In early January, Biden renominated Su, who has been serving as the acting Labor Secretary since Marty Walsh‘s departure in February 2023, after her confirmation stalled in the Senate last year. Su was confirmed by an 11-10 committee vote along partisan lines, once again sending her nomination to the floor for a full Senate vote, according to the press release.

“Since Julie Su’s first nomination hearing, the concerns over her leadership of DOL have only grown. Ms. Su has continued to build a troubling record as Acting DOL Secretary, implementing policies that promote large labor unions at the expense of workers and economic growth,” Sen. Bill Cassidy of Louisiana, who is the Senate HELP Committee’s ranking member, said in a statement.

“The HELP Committee should have been able to address these issues directly with Ms. Su to properly conduct its constitutional duty to oversee the president’s nominees. It is unacceptable that the HELP Chair denied committee members this opportunity,” Cassidy added.

The Senate HELP Committee previously voted 11-10 in favor of Su’s nomination in April 2023 along party lines. Along with Cassidy, GOP Sens. Rand Paul of Kentucky, Susan Collins of Maine, Lisa Murkowski of Alaska, Mike Braun of Indiana, Roger Marshall of Kansas, Mitt Romney of Utah, Tommy Tuberville of Alabama, Markwayne Mullin of Oklahoma and Ted Budd of North Carolina voted against Su.

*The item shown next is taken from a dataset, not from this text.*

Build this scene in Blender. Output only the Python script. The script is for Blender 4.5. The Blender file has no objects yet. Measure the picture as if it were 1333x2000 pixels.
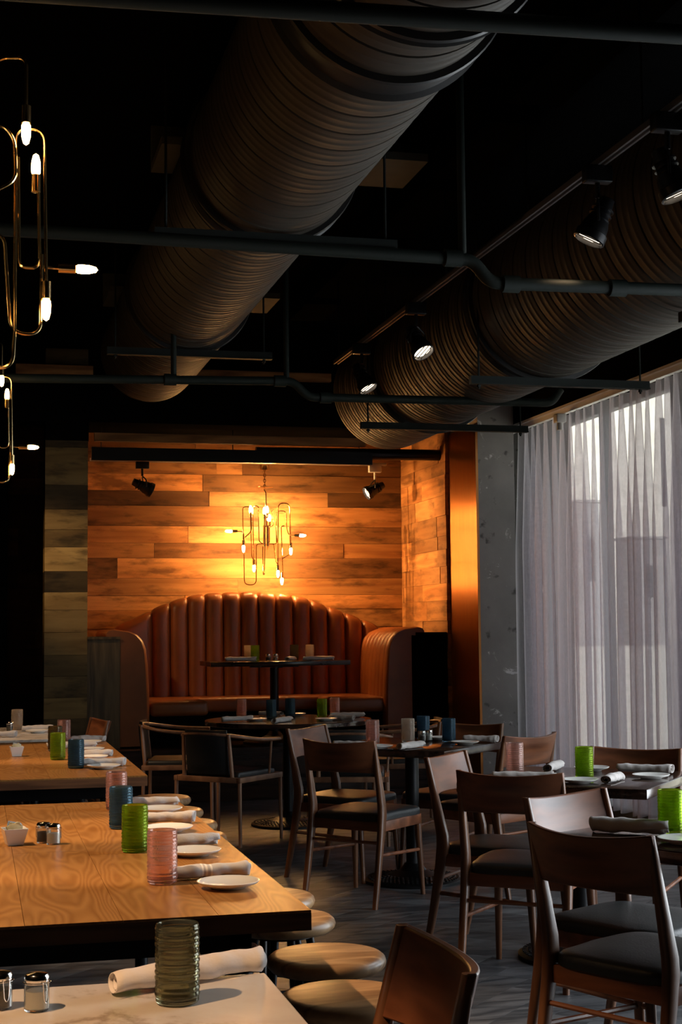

Su‘s confirmation was never taken up for a floor vote in the upper chamber, as Republicans opposed her nomination and Democrats needed the support from moderate Sens. Joe Manchin of West Virginia, Jon Tester of Montana and independent Sen. Kyrsten Sinema of Arizona, who caucuses with Democrats. Manchin eventually came out against Su’s nomination in July.

Holdouts have cited concern over her record as deputy labor secretary and as secretary of California’s Labor and Workforce Development Agency under Democratic Gov. Gavin Newsom.

The Senate previously voted to confirm Su as deputy labor secretary in 2021 by a 50-47 floor vote, which Manchin, Tester, Sinema and other Democrats supported, but GOP senators opposed.